Now the interesting part: thermistor #1 measures at 20.09 kOhm, #2 at 20.37 kOhm, #3 at 19.93 kOhm.
The corresponding section of the schematic is shown below.
Measuring the resistance on the header pins of the thermistor flex (PIN 1 and PIN2 at the right hand side of the schematic) shows 14.46 kOhm. Measuring on the DB15 connector Pins 2 and Pin8 (DB15 interconnects the oven to the mainboard) also shows ~14.46 kOhm.
Hmmmmmmm.....
Interestingly enough, after the first powerup and after cool down the initial 3.5A current did not re-occur. Which is unexpected.
Reset button and some status LEDs, some blinking. Unfortunately no
information found yet on what each of them signifies.
The flex PCB contains the heating wiring. Note the 3 Torx screws, sealed
in some lacquer, to ensure the hermetic sealing that is referenced in the
design Papers. Again a label with the temperature setting. Side note for
the SI folks: 100 degr C aka 373.15 K is the temperature of boiling water. So
when operational this oven is truly hot...
The actual OCXO stainless stell 'hockey puck' removed from the clam shell. Again a sticker
with the temperature this particular crystal requires for optimal stability.
To the left side 6 feed-through pins that connected the flexwire/DB15
connector to the electronics PCB inside the oven. Two more feed-hrough
pins on the right side.
The sealing lacquer proved to the easily removable. It is very hard and brittle,
it chipped off after some gently prying. Damaging the heater flex would be
bad news indeed... Once the lacquer was removed, unscrewing the Torx
screws was uneventful. Hurrah!
Lacquer chips and the inside of the lid of the stainless stell hockey puck.
The flex to the left connects to the heater. The yellow discolouring on
the stainless steel lid puzzles me, maybe out-gassing of plastics inside
the hot oven set onto the lid?
"We're in like Flynn", to paraphrase 'Dave from Australia' (yes, EEVblog).

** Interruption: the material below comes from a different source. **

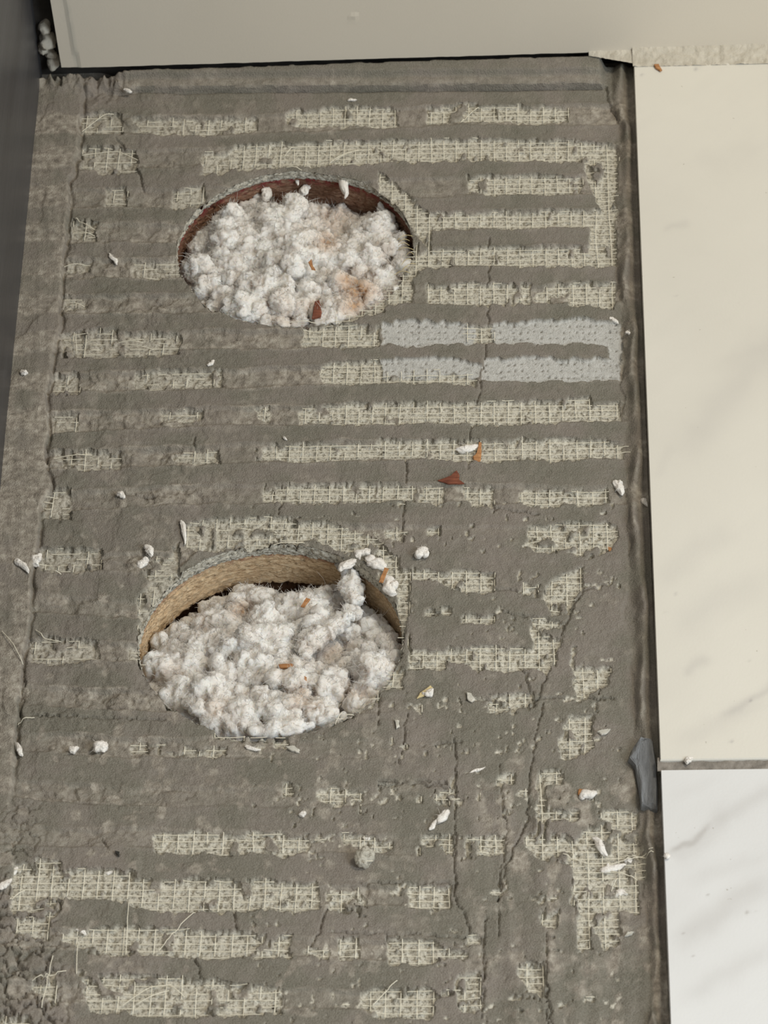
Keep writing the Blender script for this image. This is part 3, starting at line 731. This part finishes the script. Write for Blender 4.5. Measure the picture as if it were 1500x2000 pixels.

All in all far easier than I had feared after reading the "hermetically
sealed" story in the research & development Papers. In fact, I had dark
suspicions of a "not repairable" unit. Quite a relief therefore.
A truly elegant design! The green blobs on the centre ring surrounding the
crystal are the 3 thermistors. They are connected to the electronics module
via a small, 2 pin flex/header pin connector.
Flex PCB connecting to the crystal, with what looks like a trimmer
capacitor to the left. The green blobs is glue fixing the thermistors to
the crystal enclosure.
Another flex PCB is glued to the outside of the crystal enclosure,
serving as the interconnect of the three thermistors. Each thermistor
measured at about 18.8 kOhm. The resistance on the 2 header pins on the
flex is about 14.5 kOhm.
All thermistors have their own portrait. Added numbers to identify one thermistor
from the other.
The O-ring mentioned in the development Paper. It is totally shot, it
breaks if you tap it on the table. Most likely degeneration of the O-ring's
polymer due to heat.
Note the temperature, 103.70 degrC on the label.
Detail pictures of the components used. Not sure what to think of the
"100 C -560 pF" marking.
Detail pictures of the components used.
Detail pictures of the components used. Quite a bit of flux residu on
the hand soldered components.
Detail pictures of the components used.